No ICBS, discrepâncias em relação à análise da Comissão
Apesar do aumento das aprovações, especialmente em disciplinas de têm alta reprovação no ensino regular, o curso de Biomedicina do Instituto de Ciências Básicas da Saúde verificou crescimento de trancamentos de matrícula em relação a semestres anteriores – medida que a maioria dos alunos atribuiu a dificuldades inerentes ao ERE (falta de equipamento, internet ou necessidade de cuidar de terceiros). “Como esperado, uma parcela dos alunos, embora proporcionalmente pequena no curso, não conseguiu desenvolver as atividades e ficou de fora. Contudo, a maioria conseguiu, sendo que alguns tiveram mais dificuldades que outros. Além disso, no caso do nosso curso, que tem um número significativo de disciplinas com atividade prática, a falta delas, por motivos óbvios, me parece o aspecto mais negativo na formação”, comenta o professor João Henrique Kanan, apontando que a comparação não consta no relatório apresentado pela Comissão de Avaliação do ERE. “É informado que somente um curso aumentou o número de trancamentos com uma evolução de 3, 6 e 7 respectivamente para os semestres 19/1, 19/2 e 20/1. Ora, na Biomedicina, para 2017/1, 2018/1, 2019/1 e 2020/1 temos os seguintes valores: 6, 7, 7 e 11.”
Kanan explica que, no questionário aplicado pela unidade, houve críticas semelhantes àquelas relatadas no questionário geral do ERE de número de atividades excessivas, necessidade de uma carga horária maior para dar conta dos estudos, falta de interatividade com o docente. “Não conseguimos realizar algo melhor porque a Administração Central foi lenta e omissa em discutir a questão e proporcionar a todos os segmentos da comunidade acadêmica, mas especialmente aos alunos, os recursos de infraestrutura e formação pedagógica para que se pudesse desenvolver as atividades de ensino de forma adequada.”
Superficialidade na avaliação
Todos os docentes entrevistados consideram o relatório final superficial na análise dos resultados, uma vez que houve sub-representação e não se fez qualquer tipo de randomização, misturando unidades, cursos e segmentos, entre outros. Também não foram levantados os motivos das exclusões de matrícula, que aumentaram em 74% relativamente aos semestres anteriores – situação que se torna ainda mais dramática quando somada ao número considerável de registros de conceitos não informados (NI).
Na FACED, onde foi realizado um levantamento próprio, concluiu-se que não há como fazer comparativo, uma vez que os objetivos de cada questionário foram totalmente diferentes. A íntegra dos relatórios da Comissão de Avaliação do Ensino Remoto Emergencial está disponível aqui.

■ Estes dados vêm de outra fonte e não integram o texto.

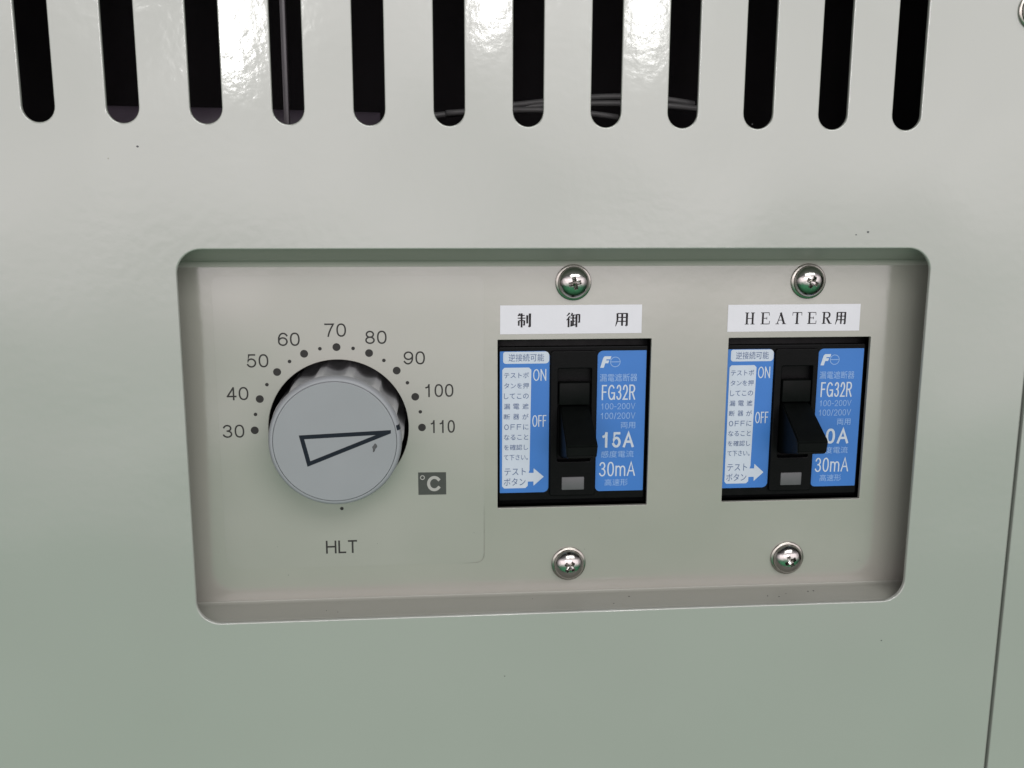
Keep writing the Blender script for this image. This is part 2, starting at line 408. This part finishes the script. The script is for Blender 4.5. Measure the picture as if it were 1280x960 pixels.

Desde o início da discussão sobre a implantação do ERE na Universidade, a Seção Sindical do ANDES-SN na UFRGS se posicionou contra a simples transferência do ensino presencial para o remoto, debateu o formato do ERE e realizou rodas de conversa (aqui e aqui) sobre o assunto. A seção vai voltar a abordar o tema nos próximos boletins, com novos dados de outras unidades.